Japanese Novel Authors Appear to Like Complicated Kanji

Why use a simple and common character when an unusual and complicated one can do the same job, right?

I recently made a second go at reading the Japanese novel 新世界より (shinsekai yori / from the new world). I’m not far enough into it to know what I think yet, but I thought I’d mention one thing about reading Japanese novels in general.

Some of them really seem to revel in using complicated or unusual characters!

I actually noticed that way back when I started reading my first Japanese novels, the No 6 series. Just as one example, the word “tooth” is normally written 歯, but in the book the form 齒 was used instead.

Another example, “fake” is usually written with the character 偽. When the book referred to the titular city No 6 being fake, which happened rather often as I recall, it was written with the much more unusual character 贋.

Here’s an example from Shinsekai yori that I ran into yesterday:

This is actually a picture I took because I couldn’t make out the character just by looking at the actual page! I needed to photograph it and zoom in!

Even when I could make out the actual lines, I couldn’t find it in the Japanese dictionaries on my phone, so what I ended up doing was draw it by hand in my Chinese dictionary, and then I found out that it was 禱 which is a more complicated form of 祷, meaning “prayer”.

Found you!

Incidentally the whole word it was used in was 祈禱 (kitou, prayer), and you can see here that it is actually an outdated form of 祈祷.
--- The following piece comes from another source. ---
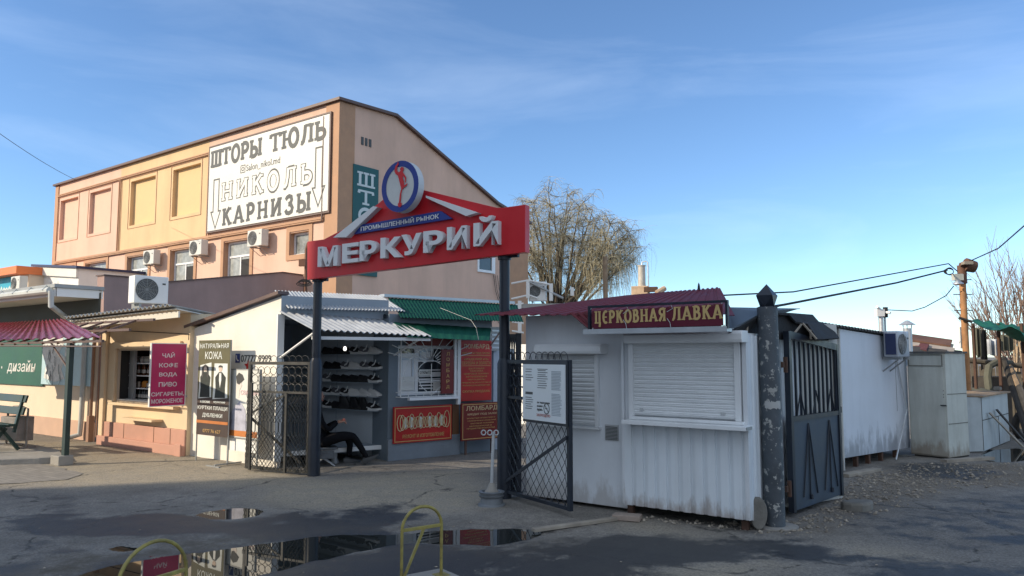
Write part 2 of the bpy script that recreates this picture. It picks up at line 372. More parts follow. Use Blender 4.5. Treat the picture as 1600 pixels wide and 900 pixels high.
rim = np.clip(mask([PUD_MAIN, PUD_FAR, PUD_MID, PUD_TINY], 9, 1.2)*3.2-blur(water, 1)*3.2, 0, 1)
MUD = [[(1215, 838), (1250, 815), (1300, 790), (1330, 750), (1420, 725), (1700, 725), (1700, 752), (1480, 768), (1420, 790), (1330, 815), (1280, 842)]]
mud = mask(MUD, 5, 1.2)
zz = (fbm(XX*5, YY*5, 21, 5)-.47)*.012+(fbm(XX*1.1, YY*1.1, 31)-.47)*.006-blur(water, 2)*.030+.004+mud*(fbm(XX*9, YY*9, 41)-.3)*.05
edge = np.minimum.reduce([XX-GX0, GX1-XX, YY-GY0, GY1-YY]); zz *= np.clip(edge/.4, 0, 1)
def build_ground():
    v = np.stack([XX, YY, zz], -1).reshape(-1, 3)
    i = np.arange(NX*NY).reshape(NY, NX); q = np.stack([i[:-1, :-1], i[:-1, 1:], i[1:, 1:], i[1:, :-1]], -1).reshape(-1, 4)
    far = [(-600, -600), (GX0, -600), (GX1, -600), (600, -600), (-600, GY0), (600, GY0), (-600, GY1), (600, GY1), (-600, 900), (GX0, 900), (GX1, 900), (600, 900)]
    o = NX*NY; fv = np.array([(a, b, 0) for a, b in far], float); cs = [i[0, 0], i[0, -1], i[-1, 0], i[-1, -1]]
    A = lambda k: o+k
    fq = [[A(0), A(1), cs[0], A(4)], [A(1), A(2), cs[1], cs[0]], [A(2), A(3), A(5), cs[1]], [A(4), cs[0], cs[2], A(6)], [cs[1], A(5), A(7), cs[3]], [A(6), cs[2], A(9), A(8)], [cs[2], cs[3], A(10), A(9)], [cs[3], A(7), A(11), A(10)]]
    me = bpy.data.meshes.new('ground'); me.from_pydata([tuple(p) for p in np.vstack([v, fv])], [], q.tolist()+fq)
    for nm, arr in (('wet', wet), ('pale', pale), ('mud', mud), ('rim', rim)):
        at_ = me.attributes.new(nm, 'FLOAT', 'POINT'); at_.data.foreach_set('value', np.concatenate([arr.reshape(-1), np.zeros(len(far))]).astype(np.float32))
    me.polygons.foreach_set('use_smooth', np.ones(len(me.polygons), bool))
    m = bpy.data.materials.new('worn_asphalt'); m.use_nodes = True; nt = m.node_tree; n = nt.nodes; L = nt.links; b = n['Principled BSDF']
    tc = n.new('ShaderNodeTexCoord')
    def noise(sc, det=8, ro=.6):
        z = n.new('ShaderNodeTexNoise'); z.inputs['Scale'].default_value = sc; z.inputs['Detail'].default_value = det; z.inputs['Roughness'].default_value = ro; L.new(tc.outputs['Object'], z.inputs['Vector']); return z.outputs['Fac']
    def attr(k): a = n.new('ShaderNodeAttribute'); a.attribute_name = k; return a.outputs['Fac']
    def mrange(x, a, b_, c, d):
        r = n.new('ShaderNodeMapRange'); r.inputs[1].default_value = a; r.inputs[2].default_value = b_; r.inputs[3].default_value = c; r.inputs[4].default_value = d; L.new(x, r.inputs[0]); return r.outputs[0]
    def mix(f, a, c, mode='MIX'):
        x = n.new('ShaderNodeMix'); x.data_type = 'RGBA'; x.blend_type = mode
        for s_, val in ((0, f), (6, a), (7, c)):
            if isinstance(val, (int, float)): x.inputs[s_].default_value = val
            elif isinstance(val, tuple): x.inputs[s_].default_value = (*val, 1)
            else: L.new(val, x.inputs[s_])
        return x.outputs[2]
    def math_(op, a, c):
        x = n.new('ShaderNodeMath'); x.operation = op; x.use_clamp = True
        for s_, val in ((0, a), (1, c)):
            if isinstance(val, (int, float)): x.inputs[s_].default_value = val
            else: L.new(val, x.inputs[s_])
        return x.outputs[0]
    big = noise(.8); mid = noise(4.5, 10, .7); fine = noise(48, 9, .78)
    base = mix(mrange(big, .35, .65, 0, 1), (.18, .165, .145), (.265, .243, .212))
    base = mix(mrange(mid, .40, .62, 0, .5), base, (.12, .11, .10))
    base = mix(math_('MULTIPLY', attr('pale'), mrange(mid, .35, .6, .5, 1)), base, (.33, .28, .205))
    base = mix(math_('MULTIPLY', attr('mud'), mrange(mid, .3, .55, .4, 1)), base, (.17, .14, .105))
    base = mix(1., base, mix(mrange(fine, .34, .66, 0, 1), (.52, .52, .52), (1.42, 1.42, 1.42)), 'MULTIPLY')
    # cracks
    vo = n.new('ShaderNodeTexVoronoi'); vo.feature = 'DISTANCE_TO_EDGE'; vo.inputs['Scale'].default_value = .42
    dv = n.new('ShaderNodeVectorMath'); dv.operation = 'ADD'; nz = n.new('ShaderNodeTexNoise'); nz.inputs['Scale'].default_value = 1.3; nz.inputs['Detail'].default_value = 6
    L.new(tc.outputs['Object'], nz.inputs['Vector']); sc = n.new('ShaderNodeVectorMath'); sc.operation = 'SCALE'; sc.inputs['Scale'].default_value = .7; L.new(nz.outputs['Color'], sc.inputs[0])
    L.new(tc.outputs['Object'], dv.inputs[0]); L.new(sc.outputs[0], dv.inputs[1]); L.new(dv.outputs[0], vo.inputs['Vector'])
    crack = math_('MULTIPLY', mrange(vo.outputs['Distance'], .002, .011, 1, 0), mrange(mid, .47, .56, 0, 1))
    base = mix(math_('MULTIPLY', crack, .8), base, (.03, .028, .026))
    spots = noise(22, 6, .7); base = mix(mrange(spots, .58, .66, 0, .55), base, (.07, .065, .06)); base = mix(mrange(spots, .36, .30, 0, .4), base, (.30, .28, .25))
    w_ = math_('ADD', attr('wet'), mrange(noise(3.2, 12, .74), .32, .68, -.42, .42)); wf = mrange(w_, .36, .74, 0, 1)
    base = mix(math_('MULTIPLY', wf, .9), base, (.030, .031, .033))
    base = mix(math_('MULTIPLY', attr('rim'), mrange(mid, .38, .6, .25, .95)), base, (.095, .08, .06))
    L.new(base, b.inputs['Base Color']); L.new(mrange(wf, 0, 1, .9, .5), b.inputs['Roughness']); b.inputs['Specular IOR Level'].default_value = .35
    bp = n.new('ShaderNodeBump'); bp.inputs['Strength'].default_value = .8; bp.inputs['Distance'].default_value = .01
    hh = math_('SUBTRACT', fine, math_('MULTIPLY', crack, .9)); L.new(hh, bp.inputs['Height']); L.new(bp.outputs[0], b.inputs['Normal'])
    me.materials.append(m); o = bpy.data.objects.new('ground', me); COL.objects.link(o); o['kind'] = 'structure'
build_ground()
M('water', (.02, .022, .02), .02, var=0, spec=.5)
MAT['water'].node_tree.nodes['Principled BSDF'].inputs['IOR'].default_value = 1.45
for ln in [l for l in MAT['water'].node_tree.links if l.to_socket.name == 'Roughness']: MAT['water'].node_tree.links.remove(ln)
MAT['water'].node_tree.nodes['Principled BSDF'].inputs['Roughness'].default_value = .015
def puddle(pts, grow=.12, z=-.006):
    P = gp(pts); cx = sum(p[0] for p in P)/len(P); cy = sum(p[1] for p in P)/len(P); mb = MB()
    x0, x1 = min(p[0] for p in P)-grow, max(p[0] for p in P)+grow; y0, y1 = min(p[1] for p in P)-grow, max(p[1] for p in P)+grow
    mb.quad((x0, y0, z), (x1, y0, z), (x1, y1, z), (x0, y1, z)); mb.build('puddle', 'water', kind='structure')
for p, z_ in ((PUD_MAIN, -.011), (PUD_FAR, -.006), (PUD_MID, -.0078), (PUD_TINY, -.0045), (PUD_ALLEY, -.006)): puddle(p, z=z_)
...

(To be fair I didn’t know/remember 祷 either, but I would at least have been able to look that one up a lot more easily!)

Like I said, some books like to do this a lot, and I guess that a Japanese reader will have an easier time either knowing these more archaic forms, or at least figuring out which simpler forms they correspond to.

I kind of wonder why some authors seem so fond of doing this though… does it add a more literary feel?